A crooner's collection of love ballads isn't exactly on the cutting edge of pop music, says Rolling Stone associate editor Brian Hiatt. But for Aiken and his fans, known as the Claymates, it might not need to be.
"His audience is outside the mainstream of hip, young pop culture," Hiatt says. "By making an album that doesn't even make an attempt not to be cheesy is acknowledging who his fan base is and what he is as an artist."
Though he's just 27, Aiken's audience and appeal has always been more Barry Manilow than Justin Timberlake. From his first appearance on TV's Idol to his improbable second-place finish in 2003, Aiken had a geeky, boyish, sanitized charm that recalled a crooner from the 1950s.

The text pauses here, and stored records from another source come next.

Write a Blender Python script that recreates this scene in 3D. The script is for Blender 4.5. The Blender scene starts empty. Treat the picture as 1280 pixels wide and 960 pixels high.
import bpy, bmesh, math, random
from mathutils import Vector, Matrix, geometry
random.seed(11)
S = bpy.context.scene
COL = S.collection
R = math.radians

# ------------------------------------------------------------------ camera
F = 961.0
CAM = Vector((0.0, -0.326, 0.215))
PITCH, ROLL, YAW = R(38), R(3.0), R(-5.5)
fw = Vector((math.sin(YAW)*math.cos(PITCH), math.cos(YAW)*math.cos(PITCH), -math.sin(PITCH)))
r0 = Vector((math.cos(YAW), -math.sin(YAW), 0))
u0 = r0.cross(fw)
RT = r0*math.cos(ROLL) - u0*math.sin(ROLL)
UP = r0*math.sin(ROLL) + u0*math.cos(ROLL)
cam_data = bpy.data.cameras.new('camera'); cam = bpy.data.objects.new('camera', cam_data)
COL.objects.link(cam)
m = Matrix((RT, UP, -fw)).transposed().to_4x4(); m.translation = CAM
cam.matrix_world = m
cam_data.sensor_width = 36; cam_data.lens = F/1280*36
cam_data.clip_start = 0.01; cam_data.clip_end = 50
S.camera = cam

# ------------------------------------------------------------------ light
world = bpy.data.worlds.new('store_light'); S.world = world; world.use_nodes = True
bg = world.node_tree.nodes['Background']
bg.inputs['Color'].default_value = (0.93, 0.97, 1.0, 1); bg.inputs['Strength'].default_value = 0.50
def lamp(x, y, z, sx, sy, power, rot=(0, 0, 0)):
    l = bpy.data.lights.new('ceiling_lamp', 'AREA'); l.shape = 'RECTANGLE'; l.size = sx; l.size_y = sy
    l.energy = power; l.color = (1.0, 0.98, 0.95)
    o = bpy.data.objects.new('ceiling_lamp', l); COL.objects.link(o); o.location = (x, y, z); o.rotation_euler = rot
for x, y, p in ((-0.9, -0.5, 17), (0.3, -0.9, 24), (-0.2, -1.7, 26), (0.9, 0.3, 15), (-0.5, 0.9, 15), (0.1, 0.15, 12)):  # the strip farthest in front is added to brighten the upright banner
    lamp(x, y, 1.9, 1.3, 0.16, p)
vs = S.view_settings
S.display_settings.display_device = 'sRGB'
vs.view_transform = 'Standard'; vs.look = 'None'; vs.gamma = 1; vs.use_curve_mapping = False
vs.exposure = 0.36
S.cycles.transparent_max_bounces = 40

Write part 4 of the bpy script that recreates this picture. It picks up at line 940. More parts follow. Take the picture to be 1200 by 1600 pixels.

So perhaps a covers record, suggested by Davis, wasn't so far-fetched. But the suggestion came midway through Aiken's attempt to make an original album; only one new song, A Thousand Days, survived the transition.
When the album was completed, Aiken celebrated with a makeover. He's sporting a new shaggy-haired, more stylish look, a marked departure from the college campus look he sported before.
But fame has its downside, too. Aiken has been the target of speculation about his sexuality. Tabloid reports earlier this year suggested he had an affair with a man. Aiken has never directly addressed the rumors. He says talk about his sexual orientation used to bother him, he says, but now he shrugs it off.